── MATERIAL ──

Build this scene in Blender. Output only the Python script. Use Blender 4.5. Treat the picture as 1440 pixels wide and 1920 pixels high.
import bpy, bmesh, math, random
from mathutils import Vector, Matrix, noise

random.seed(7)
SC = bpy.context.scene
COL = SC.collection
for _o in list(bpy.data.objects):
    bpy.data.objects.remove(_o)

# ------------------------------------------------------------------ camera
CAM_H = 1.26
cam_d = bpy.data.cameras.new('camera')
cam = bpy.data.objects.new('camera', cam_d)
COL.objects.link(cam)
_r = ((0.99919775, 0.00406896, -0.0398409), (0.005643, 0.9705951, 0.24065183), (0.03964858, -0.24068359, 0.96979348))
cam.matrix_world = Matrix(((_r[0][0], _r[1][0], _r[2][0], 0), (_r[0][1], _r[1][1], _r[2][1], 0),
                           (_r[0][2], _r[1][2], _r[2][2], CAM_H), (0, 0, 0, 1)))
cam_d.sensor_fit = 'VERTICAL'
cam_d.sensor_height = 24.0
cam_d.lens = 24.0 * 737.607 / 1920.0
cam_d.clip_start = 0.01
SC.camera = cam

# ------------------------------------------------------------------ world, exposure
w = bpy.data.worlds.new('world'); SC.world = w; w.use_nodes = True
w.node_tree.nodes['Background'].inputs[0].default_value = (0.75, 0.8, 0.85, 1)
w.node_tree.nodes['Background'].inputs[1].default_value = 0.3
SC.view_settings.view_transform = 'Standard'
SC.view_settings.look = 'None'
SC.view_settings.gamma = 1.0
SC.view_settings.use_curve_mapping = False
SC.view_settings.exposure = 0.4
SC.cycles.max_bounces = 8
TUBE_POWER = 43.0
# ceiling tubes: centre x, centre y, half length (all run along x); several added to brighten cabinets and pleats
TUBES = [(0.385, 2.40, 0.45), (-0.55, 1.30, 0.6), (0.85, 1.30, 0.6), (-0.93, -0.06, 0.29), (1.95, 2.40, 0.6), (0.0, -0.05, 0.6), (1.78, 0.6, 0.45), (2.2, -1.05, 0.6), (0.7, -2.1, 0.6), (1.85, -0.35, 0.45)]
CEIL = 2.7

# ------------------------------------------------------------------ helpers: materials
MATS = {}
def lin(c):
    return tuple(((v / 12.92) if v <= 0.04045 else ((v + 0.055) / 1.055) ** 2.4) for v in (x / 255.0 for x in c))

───

__SHORT TASK__
Give back the listing exactly, please, from its first line to the line containing "from mathutils import Vector, Matrix, noise", inclusive, and nothing past that line.

__COMPLETE RESPONSE__
Build this scene in Blender. Output only the Python script. Use Blender 4.5. Treat the picture as 1440 pixels wide and 1920 pixels high.
import bpy, bmesh, math, random
from mathutils import Vector, Matrix, noise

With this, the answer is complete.